Lights out.  You can really see the inflow / outflow interface region on this shot.  Keep in mind these are at 11mm so it is
RIGHT there.  With the slow forward speed, I didn't have too much concern staying up in the notch of the hook at night.
Considering how bleak things looked a couple of hours ago, this supecell was a welcome sight to salvage the day.  Besides,
it was on the way home and each chase mile was a mile closer to home...the way I prefer it to work.
Jim Brandenburg is one of the biggest influence I have in terms of my photography.  It's all about the light.  A lot of newer
chasers ask me for tips on how to make their  storm photographs "pop".  Yeah, it can be done in post using one of many
good software applications out there, but it all starts with the light.  Pay attention to what is going on.

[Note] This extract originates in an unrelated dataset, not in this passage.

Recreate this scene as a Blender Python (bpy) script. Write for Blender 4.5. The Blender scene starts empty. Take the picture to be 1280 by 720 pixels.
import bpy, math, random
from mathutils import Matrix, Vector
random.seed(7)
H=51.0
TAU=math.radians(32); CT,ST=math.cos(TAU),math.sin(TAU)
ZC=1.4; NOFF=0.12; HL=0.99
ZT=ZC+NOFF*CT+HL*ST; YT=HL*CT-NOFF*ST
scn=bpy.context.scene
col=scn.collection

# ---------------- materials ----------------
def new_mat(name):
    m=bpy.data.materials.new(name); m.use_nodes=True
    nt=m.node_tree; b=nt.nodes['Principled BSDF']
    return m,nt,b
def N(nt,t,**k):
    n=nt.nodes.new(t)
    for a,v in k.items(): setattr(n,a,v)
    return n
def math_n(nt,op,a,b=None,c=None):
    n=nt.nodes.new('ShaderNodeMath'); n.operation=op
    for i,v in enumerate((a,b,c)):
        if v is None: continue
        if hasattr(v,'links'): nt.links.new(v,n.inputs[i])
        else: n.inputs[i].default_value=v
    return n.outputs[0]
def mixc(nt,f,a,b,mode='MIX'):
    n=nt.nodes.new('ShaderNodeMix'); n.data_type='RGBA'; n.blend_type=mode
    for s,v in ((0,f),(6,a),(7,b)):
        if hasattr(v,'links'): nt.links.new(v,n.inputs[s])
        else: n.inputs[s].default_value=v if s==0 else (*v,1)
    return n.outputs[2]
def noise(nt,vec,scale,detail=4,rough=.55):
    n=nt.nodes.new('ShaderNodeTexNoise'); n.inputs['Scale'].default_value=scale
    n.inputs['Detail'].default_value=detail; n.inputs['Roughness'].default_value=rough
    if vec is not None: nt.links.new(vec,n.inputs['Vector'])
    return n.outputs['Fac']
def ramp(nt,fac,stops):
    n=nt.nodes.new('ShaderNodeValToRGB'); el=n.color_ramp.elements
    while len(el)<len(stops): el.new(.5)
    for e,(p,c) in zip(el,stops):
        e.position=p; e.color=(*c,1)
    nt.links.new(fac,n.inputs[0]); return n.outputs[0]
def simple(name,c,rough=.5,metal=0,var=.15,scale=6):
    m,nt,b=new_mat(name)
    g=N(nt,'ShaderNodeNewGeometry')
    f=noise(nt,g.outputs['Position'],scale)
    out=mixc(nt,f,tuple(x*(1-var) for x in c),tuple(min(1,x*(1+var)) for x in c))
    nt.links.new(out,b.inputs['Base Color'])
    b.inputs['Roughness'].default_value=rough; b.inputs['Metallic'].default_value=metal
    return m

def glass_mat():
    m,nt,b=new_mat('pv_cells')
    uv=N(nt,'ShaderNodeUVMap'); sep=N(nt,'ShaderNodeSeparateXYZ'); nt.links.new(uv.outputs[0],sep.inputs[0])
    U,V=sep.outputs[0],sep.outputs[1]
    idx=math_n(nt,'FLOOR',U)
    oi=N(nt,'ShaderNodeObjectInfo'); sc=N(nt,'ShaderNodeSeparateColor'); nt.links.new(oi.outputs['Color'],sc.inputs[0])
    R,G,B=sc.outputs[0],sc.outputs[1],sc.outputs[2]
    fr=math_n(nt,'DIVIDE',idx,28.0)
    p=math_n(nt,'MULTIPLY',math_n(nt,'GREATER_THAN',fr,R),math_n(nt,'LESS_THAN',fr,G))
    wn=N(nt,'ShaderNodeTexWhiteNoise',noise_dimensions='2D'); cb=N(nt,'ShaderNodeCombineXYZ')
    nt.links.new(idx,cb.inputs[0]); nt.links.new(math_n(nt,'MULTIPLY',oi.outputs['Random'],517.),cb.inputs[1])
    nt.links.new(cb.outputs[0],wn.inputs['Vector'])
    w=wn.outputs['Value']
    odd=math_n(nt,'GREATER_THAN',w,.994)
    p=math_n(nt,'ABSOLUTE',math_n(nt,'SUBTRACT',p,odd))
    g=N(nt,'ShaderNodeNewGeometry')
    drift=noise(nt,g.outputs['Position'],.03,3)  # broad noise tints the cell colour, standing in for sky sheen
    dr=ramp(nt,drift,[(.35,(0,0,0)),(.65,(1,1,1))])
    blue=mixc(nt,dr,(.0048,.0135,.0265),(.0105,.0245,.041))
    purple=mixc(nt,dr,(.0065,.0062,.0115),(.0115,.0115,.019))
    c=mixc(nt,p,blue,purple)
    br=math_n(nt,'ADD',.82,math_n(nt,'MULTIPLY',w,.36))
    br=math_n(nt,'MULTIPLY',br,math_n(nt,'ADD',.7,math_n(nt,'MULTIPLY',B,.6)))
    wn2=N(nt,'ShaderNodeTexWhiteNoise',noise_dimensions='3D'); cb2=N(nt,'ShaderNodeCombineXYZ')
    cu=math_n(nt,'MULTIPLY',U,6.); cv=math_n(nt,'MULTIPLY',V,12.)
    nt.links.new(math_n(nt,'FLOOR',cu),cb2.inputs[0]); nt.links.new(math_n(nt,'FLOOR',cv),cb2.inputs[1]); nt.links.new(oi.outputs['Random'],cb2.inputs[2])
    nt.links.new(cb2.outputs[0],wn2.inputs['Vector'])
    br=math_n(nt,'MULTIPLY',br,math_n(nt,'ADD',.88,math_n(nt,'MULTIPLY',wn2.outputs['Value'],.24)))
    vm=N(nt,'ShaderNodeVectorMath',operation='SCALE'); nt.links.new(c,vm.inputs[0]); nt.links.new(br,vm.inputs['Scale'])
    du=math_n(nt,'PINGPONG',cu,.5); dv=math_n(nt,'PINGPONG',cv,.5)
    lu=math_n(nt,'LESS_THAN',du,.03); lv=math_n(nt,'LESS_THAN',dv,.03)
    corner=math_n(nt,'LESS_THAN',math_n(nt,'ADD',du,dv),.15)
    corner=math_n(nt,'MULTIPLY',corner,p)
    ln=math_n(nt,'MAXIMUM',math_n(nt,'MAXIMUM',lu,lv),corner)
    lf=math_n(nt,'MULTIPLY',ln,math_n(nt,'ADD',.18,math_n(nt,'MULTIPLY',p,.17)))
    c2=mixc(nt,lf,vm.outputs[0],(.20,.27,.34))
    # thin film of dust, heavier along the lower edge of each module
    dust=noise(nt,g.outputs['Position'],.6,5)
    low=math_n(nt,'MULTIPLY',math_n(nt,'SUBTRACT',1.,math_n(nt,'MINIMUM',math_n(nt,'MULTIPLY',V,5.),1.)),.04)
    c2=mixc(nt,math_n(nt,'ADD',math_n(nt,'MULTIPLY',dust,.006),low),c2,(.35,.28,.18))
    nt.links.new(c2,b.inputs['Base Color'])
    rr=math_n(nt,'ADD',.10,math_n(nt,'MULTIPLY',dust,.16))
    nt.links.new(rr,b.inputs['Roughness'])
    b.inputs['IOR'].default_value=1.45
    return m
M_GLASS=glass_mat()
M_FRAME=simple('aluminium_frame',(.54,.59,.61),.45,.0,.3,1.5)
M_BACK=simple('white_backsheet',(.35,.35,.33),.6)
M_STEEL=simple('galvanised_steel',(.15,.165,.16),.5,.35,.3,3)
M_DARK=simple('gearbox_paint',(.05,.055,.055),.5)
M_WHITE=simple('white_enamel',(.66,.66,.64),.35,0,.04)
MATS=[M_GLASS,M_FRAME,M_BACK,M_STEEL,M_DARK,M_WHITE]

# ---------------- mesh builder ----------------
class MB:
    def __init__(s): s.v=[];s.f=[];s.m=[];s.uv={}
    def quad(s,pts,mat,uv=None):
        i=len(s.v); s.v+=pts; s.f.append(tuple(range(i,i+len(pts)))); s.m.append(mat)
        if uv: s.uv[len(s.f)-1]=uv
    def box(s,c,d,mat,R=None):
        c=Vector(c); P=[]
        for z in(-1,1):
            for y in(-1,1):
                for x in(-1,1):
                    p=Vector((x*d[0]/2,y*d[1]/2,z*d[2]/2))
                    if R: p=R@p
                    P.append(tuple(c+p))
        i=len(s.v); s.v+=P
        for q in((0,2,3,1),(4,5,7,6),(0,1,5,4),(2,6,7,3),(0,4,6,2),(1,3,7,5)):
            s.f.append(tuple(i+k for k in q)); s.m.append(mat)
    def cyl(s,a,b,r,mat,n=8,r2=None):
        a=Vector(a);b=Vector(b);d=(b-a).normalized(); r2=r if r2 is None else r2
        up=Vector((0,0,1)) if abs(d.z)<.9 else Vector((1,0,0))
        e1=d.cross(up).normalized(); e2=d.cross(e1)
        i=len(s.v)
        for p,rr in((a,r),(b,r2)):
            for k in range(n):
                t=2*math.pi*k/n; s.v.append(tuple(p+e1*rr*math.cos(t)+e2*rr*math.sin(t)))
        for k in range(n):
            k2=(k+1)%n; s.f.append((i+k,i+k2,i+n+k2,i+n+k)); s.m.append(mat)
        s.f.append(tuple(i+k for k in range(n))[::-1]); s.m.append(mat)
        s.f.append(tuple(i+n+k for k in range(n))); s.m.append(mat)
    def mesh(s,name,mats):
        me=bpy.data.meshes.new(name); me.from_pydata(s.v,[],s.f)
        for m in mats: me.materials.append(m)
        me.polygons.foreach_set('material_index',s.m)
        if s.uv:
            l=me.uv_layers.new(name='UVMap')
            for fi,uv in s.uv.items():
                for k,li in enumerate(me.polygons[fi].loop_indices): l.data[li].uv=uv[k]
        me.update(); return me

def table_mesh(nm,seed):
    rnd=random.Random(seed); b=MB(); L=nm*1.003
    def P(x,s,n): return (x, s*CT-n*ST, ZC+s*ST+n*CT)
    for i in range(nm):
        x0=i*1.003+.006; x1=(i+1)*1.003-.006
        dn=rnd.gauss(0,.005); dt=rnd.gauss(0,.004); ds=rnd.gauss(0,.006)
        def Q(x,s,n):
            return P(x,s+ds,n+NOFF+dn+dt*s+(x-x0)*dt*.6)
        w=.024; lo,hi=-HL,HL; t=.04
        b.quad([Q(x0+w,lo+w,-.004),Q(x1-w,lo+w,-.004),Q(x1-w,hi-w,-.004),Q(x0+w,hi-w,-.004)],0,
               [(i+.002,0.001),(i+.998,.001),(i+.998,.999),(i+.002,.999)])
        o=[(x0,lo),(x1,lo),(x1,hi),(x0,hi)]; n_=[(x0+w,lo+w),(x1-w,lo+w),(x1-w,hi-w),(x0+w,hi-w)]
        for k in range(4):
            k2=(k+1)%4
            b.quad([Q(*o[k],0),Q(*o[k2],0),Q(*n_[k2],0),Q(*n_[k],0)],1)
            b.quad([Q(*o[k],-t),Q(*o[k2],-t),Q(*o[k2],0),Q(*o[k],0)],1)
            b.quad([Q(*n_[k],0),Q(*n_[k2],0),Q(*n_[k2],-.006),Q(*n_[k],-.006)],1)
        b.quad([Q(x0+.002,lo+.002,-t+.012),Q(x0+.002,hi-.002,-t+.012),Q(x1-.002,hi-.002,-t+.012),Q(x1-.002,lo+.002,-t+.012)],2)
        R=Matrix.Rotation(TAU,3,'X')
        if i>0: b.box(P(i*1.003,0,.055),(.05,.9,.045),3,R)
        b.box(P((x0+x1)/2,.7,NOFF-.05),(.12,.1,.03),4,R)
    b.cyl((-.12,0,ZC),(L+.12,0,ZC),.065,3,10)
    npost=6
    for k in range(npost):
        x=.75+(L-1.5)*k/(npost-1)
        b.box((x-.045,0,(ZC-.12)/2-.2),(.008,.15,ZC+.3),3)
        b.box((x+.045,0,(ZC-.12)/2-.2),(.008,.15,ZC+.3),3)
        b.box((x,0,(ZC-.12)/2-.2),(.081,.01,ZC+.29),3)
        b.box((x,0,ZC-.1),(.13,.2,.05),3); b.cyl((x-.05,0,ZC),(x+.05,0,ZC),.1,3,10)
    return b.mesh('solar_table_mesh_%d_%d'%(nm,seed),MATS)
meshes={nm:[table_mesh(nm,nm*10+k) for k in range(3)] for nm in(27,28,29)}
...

After making a quick pit stop in Flandreau, SD we headed east out of town on county D.  We stopped originally to shoot
some lightning, but looking back towards town below the hill, the lights of the town were casting this really cool orange
glow to the base of the  gust front.   While working on this page, I see there is a bit of red lens flare on the left side of the
image.  Thanks Tonika.
Cell is right on top of us and still producing 70-80 mph winds.  Time to head east.  My final point about the light is to be
aware of what it is doing and use it to your advantage.  You can have two photographers or chasers standing in the same
spot with the same opportunities to shoot.  The one who captures the light in a unique way will have the image that "pops".
One last view to the northwest looking  at what would normally be the sweet spot on a supercell.  Since this one was not
tapping it's juice from the surface, this was going to be as good as it would get.  I thought...
Jogged east and north.  Stopped near the MN/SD border as a few big  inflow wind gusts nailed us while driving which got
my interest to see exactly what the storm was doing.
Inflow was still increasing and gusting upwards of 40 and sometimes 50 mph.  Scud tags started forming under a new
updaft region.
About now Doug Kiesling, who was north of my postion , called wanting to know if I could see into that area and what
was going on as he only had a partial view.  Note the inflow tags on the right side of the image screaming west into that
area.  This was the only attempt I can honestly say this cell made an attempt at truly being surface based.
Now this was really  is as good as it got.  After this it went right back to being a wind and hail machine.  As we continued
east in the notch, I noticed an LSR pop up on my screen for large trees down and a canopy blown off a trailer 7 miles
W/NW of Pipestone.  The spotter who made that report was one of my high school buddies, Bill Folger, who lives near
Pipestone with his wife and kids.  Pretty cool how small the world is sometimes.  Shortly after, the cell really puked and
started to line out as the three training supercells merged into the usual late night linear mess so we headed for home with
only a couple of bouts of heavy rain and some small hail.  The night ended at 2:15am in the driveway a  lot better than
what it looked  to be a blue sky bust in Nebraska.